Quando muore una persona di quasi 90 anni, al funerale di solito ci sono molte persone anziane. Stavolta no. Quello che ha colpito al funerale di Emilio Nardinocchi è stato vedere la chiesa – incapace di contenere tutte le persone – affollata di giovani e giovanissimi, addirittura bambini di pochi mesi. La prova di come l’amato console del sestiere di Porta Solestà e il veterano degli scout ascolani abbia seminato tanto, e bene, per tutta la vita. E’ stata una cerimonia toccante. Nardinocchi la meritava, ma che forse non avrebbe voluto visto il suo carattere schivo. Lui era sempre davanti a tutti ma a primeggiare era solo la posizione. Dietro le quinte era sempre il primo ad aiutare il prossimo dispensando consigli a tutti con una parola buona. Nella chiesa del Cuore Immacolato il feretro è stato accolto, e dopo le esequie salutato, dallo squillo delle sue chiarine e dal rullio dei suoi tamburi. Il popolo gialloblù non l’ha lasciato solo per un istante con il caposestiere Lattanzi (in costume), i capitani, il coreografo Morganti con le guardie nere ad alternarsi nel picchetto accanto alla bara fasciata nel drappo gialloblù.
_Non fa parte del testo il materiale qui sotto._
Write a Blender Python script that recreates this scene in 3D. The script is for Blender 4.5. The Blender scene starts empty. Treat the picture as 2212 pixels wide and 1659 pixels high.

Presenti tanti quintanari di ieri, oggi e domani, ma anche numerosi scout di ogni età. A partire da Pippo Bachetti che a fine messa ha ricordato il suo amico e maestro di vita. Lacrime trattenute a stento, soprattutto quando hanno preso la parola Armando Bianchini a nome di tutti i solestanti, i nipoti di Emilio, i figli Ornella e Roberto (accanto alla signora Luciana, anche il terzogenito Davide), Camillo Ludovico del Masci regionale che ha letto il telegramma del presidente nazionale del Movimento scout. Confusi tra la folla i vertici della Quintana (anche l’ex segretario dell’Ente, Giacinto Federici), il sindaco Guido Castelli, i suoi predecessori Piero Celani e Roberto Allevi, i consoli e i capisestieri con i gonfaloni, tutti listati a lutto come quello della Quintana. “L’ultimo pilastro della Quintana” l’ha definito l’ex cavaliere Angelo De Angelis (tre pali con la Piazzarola tra il 1960 e il 1962). “Io battagliavo con il suo Marcello Formica – ha ricordato – ma nei miei confronti aveva sempre una parola cortese”.
Un capitano d’armi e un arciere – i ruoli che lui aveva ricoperto dal 1965 al 2000 – nelle stesse ore hanno salutato Roberto Fazzini – conosciuto come “Agonia” – storico capitano degli arcieri di Porta Romana, il cui funerale è stato celebrato nella chiesa del Santissimo Crocifisso. Sulla bara sono stati deposti un drappo rossoazzurro e quella che per decenni fu la sua spada.